Monday, August 16, 2010

Rough Seas Ahead?

In July's trio of posts, The Nifty Fifty, The Effectiveness of the 50 MA, and It Was the Best of Times, It Was the Worst of Times, I explored using the 50 day moving average to generate intermediate term long/short signals on the SPY. Though it experienced the occasional whip-fest , it proved quite beneficial over the long run. Due to the trending nature of 2010, the 50 MA has done a commendable job in positioning its followers on the right side of the trend thus far.

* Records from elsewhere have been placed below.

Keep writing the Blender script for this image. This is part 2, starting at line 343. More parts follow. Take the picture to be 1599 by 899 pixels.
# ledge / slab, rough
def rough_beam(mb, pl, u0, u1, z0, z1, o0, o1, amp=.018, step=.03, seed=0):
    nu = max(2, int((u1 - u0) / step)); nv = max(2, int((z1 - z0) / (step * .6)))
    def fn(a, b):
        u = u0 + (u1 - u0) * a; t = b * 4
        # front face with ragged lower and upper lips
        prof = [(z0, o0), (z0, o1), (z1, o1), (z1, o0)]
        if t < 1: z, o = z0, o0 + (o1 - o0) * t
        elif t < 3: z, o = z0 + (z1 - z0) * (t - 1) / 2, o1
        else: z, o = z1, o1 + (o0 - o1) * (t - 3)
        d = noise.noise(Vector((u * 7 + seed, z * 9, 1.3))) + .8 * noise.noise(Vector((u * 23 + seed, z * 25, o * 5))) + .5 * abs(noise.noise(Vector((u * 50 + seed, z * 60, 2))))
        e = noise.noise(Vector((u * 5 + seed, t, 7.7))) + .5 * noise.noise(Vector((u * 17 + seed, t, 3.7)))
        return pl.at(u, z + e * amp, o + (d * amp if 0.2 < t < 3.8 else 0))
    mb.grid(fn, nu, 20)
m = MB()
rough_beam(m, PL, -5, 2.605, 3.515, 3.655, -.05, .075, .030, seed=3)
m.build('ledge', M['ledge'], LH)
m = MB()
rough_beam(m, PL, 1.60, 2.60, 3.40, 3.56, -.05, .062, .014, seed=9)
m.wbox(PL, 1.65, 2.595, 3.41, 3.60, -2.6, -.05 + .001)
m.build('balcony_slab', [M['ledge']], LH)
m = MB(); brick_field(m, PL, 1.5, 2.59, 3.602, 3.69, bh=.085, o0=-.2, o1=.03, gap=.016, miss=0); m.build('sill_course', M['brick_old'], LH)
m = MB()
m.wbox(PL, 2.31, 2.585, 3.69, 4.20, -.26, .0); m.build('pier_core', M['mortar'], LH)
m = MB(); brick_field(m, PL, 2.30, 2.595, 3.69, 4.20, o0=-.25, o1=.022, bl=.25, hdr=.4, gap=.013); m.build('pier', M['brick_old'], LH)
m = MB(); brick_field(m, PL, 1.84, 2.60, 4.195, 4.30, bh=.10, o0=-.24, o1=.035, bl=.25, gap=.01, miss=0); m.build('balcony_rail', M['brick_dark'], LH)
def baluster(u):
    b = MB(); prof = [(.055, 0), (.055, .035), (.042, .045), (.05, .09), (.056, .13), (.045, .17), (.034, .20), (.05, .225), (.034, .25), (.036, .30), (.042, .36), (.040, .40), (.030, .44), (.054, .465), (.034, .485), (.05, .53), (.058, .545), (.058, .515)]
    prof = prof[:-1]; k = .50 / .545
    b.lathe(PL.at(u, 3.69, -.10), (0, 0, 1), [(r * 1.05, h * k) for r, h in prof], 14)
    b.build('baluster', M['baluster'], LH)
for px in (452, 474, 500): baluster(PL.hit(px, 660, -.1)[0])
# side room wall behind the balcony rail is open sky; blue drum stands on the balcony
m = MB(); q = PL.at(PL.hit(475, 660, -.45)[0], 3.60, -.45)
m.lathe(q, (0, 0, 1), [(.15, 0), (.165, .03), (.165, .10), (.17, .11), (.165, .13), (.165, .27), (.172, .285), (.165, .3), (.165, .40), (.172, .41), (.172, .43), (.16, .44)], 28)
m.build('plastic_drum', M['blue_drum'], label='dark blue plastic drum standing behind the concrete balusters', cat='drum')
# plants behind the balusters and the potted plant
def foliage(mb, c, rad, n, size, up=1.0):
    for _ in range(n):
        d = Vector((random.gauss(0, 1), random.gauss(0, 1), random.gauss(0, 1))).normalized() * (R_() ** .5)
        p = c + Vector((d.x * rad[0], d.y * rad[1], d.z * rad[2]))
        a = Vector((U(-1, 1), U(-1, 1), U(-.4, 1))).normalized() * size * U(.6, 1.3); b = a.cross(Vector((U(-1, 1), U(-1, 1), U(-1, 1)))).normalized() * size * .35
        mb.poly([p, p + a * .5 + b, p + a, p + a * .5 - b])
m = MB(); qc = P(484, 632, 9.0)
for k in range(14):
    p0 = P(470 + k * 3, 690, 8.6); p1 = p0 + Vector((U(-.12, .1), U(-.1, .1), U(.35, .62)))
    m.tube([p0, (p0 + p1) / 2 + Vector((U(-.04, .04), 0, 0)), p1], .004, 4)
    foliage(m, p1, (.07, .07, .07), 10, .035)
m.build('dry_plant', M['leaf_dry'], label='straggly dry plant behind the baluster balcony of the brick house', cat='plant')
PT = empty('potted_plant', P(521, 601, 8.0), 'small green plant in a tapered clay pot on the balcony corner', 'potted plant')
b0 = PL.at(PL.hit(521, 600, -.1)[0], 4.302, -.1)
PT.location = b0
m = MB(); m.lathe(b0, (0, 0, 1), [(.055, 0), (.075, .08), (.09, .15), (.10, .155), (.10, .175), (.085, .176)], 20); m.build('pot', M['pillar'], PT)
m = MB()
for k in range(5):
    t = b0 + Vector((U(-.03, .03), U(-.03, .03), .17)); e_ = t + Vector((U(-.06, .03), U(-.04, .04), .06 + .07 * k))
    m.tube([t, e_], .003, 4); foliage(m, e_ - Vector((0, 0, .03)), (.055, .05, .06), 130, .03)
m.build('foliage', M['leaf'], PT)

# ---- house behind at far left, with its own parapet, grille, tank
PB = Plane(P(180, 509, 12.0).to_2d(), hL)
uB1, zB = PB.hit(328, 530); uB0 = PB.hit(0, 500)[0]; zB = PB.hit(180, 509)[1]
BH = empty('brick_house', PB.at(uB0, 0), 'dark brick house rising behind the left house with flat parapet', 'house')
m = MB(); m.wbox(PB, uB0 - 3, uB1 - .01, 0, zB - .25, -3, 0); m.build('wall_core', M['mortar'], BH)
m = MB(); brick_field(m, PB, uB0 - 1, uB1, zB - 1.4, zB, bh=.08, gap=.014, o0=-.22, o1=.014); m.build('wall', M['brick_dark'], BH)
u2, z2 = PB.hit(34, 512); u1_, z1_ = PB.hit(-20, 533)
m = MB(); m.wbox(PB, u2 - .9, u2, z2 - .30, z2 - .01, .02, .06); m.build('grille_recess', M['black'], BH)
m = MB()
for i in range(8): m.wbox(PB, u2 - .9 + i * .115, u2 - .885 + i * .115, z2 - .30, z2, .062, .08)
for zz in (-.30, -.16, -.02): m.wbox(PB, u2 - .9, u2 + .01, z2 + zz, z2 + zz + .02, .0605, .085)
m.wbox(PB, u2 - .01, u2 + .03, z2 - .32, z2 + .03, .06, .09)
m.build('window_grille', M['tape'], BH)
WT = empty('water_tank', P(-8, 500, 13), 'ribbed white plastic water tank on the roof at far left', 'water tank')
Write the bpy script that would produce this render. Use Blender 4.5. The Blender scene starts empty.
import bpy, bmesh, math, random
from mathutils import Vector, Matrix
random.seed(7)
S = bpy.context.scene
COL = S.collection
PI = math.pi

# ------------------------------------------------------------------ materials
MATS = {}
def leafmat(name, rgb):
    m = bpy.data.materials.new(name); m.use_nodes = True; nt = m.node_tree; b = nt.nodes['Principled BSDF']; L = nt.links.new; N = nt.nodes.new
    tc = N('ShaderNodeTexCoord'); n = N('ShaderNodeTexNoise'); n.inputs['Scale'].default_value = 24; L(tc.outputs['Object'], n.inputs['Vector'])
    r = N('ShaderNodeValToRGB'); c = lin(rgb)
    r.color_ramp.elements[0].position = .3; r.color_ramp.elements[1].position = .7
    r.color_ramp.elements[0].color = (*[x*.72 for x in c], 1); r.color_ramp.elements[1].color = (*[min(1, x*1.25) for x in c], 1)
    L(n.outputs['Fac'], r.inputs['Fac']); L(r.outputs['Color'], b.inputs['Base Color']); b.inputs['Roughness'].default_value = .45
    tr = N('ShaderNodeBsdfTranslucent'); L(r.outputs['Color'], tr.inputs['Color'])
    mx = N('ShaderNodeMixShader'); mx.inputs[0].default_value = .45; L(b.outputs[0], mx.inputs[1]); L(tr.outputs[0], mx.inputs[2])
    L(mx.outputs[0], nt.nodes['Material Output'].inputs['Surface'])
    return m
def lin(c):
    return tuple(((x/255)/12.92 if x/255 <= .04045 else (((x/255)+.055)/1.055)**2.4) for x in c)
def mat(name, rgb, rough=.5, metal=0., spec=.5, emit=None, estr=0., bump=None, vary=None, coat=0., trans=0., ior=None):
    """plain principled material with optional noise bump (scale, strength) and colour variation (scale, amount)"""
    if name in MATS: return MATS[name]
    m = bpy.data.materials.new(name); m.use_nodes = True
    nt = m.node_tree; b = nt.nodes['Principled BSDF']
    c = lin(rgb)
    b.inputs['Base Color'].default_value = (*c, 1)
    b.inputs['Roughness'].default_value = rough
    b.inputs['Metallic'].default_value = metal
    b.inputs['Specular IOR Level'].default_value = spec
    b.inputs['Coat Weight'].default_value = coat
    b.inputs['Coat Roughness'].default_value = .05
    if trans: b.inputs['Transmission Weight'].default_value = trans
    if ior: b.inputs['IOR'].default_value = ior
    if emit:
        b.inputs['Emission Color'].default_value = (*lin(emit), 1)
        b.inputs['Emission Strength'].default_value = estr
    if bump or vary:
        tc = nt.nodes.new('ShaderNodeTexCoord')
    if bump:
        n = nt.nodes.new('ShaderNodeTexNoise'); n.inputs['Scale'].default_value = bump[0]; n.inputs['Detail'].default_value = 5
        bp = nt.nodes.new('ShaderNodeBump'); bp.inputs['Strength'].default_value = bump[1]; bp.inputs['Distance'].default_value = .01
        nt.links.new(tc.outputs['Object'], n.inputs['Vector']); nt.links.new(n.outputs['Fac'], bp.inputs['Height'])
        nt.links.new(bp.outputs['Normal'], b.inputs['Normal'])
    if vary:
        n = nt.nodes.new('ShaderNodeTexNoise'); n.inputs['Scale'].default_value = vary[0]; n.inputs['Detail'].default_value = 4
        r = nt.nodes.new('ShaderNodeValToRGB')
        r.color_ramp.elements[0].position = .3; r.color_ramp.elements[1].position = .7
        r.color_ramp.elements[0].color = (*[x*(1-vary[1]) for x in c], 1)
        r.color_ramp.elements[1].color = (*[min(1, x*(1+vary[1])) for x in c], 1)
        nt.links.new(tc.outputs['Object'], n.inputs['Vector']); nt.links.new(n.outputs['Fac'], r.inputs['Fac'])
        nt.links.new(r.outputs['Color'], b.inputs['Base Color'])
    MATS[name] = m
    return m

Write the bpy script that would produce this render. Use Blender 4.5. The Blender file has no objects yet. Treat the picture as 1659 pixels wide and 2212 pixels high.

With the recent weakness in equities, we've seen another potential sell signal based on the 50 MA. The reason I say "potential" is because it really depends upon your filter. In outlining the initial strategy I mentioned we want to see a break of 1+% of the 50 MA before declaring it an official break. The idea is to avoid whipsaw by flipping your position too frequently based on noise. Given that the most recent 1% probes below the 50 MA have occurred during the opening of the market on sizable down gaps that have been immediately bought up, I'm biding my time before I call this a genuine sell signal.

[Source: MachTrader]

If another April to July type downdraft is in the cards, those heeding the most recent break of the 50 are going to be well-rewarded. On the other hand, if the SPY quickly reclaims the 50 MA and we turn into sideways chop city, this particular signal may not turn out as lucrative as some of the others in the past.